On Supergravity on a 3-Torus, Automorphic Scalar Fields in 2-dimensional de Sitter space and Harmonics on Complex Spheres

In the first part of this thesis we study linearization stability conditions in quantum supergravity on a flat 3-torus. Solutions to linearized supergravity on this background
space-time can only be extended to solutions of the non-linear theory if they satisfy additional quadratic constraints, called the linearization stability conditions. This situation is well known in linearized gravity. The novel feature in the case of supergravity is the appearance of fermionic linearization stability constraints, in addition to the kind of bosonic constraints which arise already for linearized gravity. We show how to incorporate the fermionic and bosonic linearization stability constraints in the
quantum theory and construct a physical space of states by group-averaging.
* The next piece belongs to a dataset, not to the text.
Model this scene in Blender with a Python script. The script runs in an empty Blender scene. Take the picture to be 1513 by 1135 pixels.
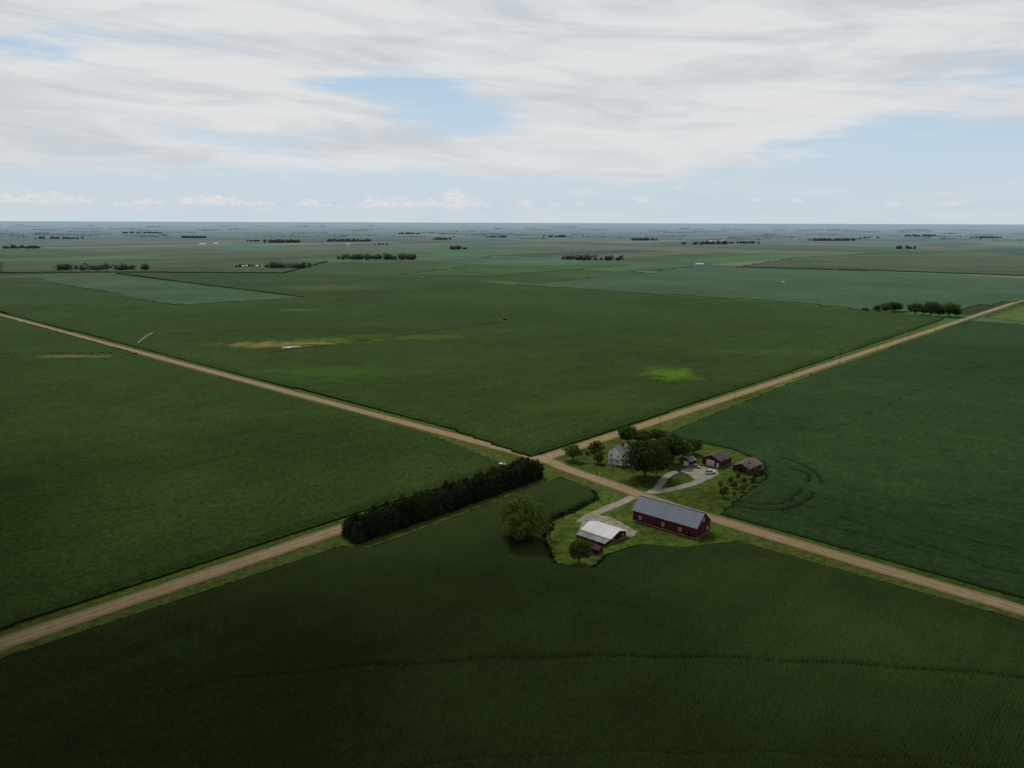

Unlike higher dimensional de Sitter spaces, two dimensional de Sitter space is not simply connected. This allows for the existence of fields which pick up nontrivial phases when making a full rotation of the spatial sections. In the second part of this thesis we study the quantum theory of automorphic complex scalar fields in two dimensional de Sitter space, extending the work of Epstein and Moschella. We define de Sitter invariant vacuum states when corresponding unitary irreducible representations of the universal covering group of SL(2, R) exist. By calculating the
two-point functions we show that these states can only be Hadamard if the field is periodic. We also define a class of de Sitter non-invariant Hadamard states for the
automorphic theories. In the final part of this thesis we study harmonics on complex spheres. Using Mackey’s tensor product theorem, the harmonics on complex spheres can be used to decompose tensor products of principal series representations of the Lorentz group.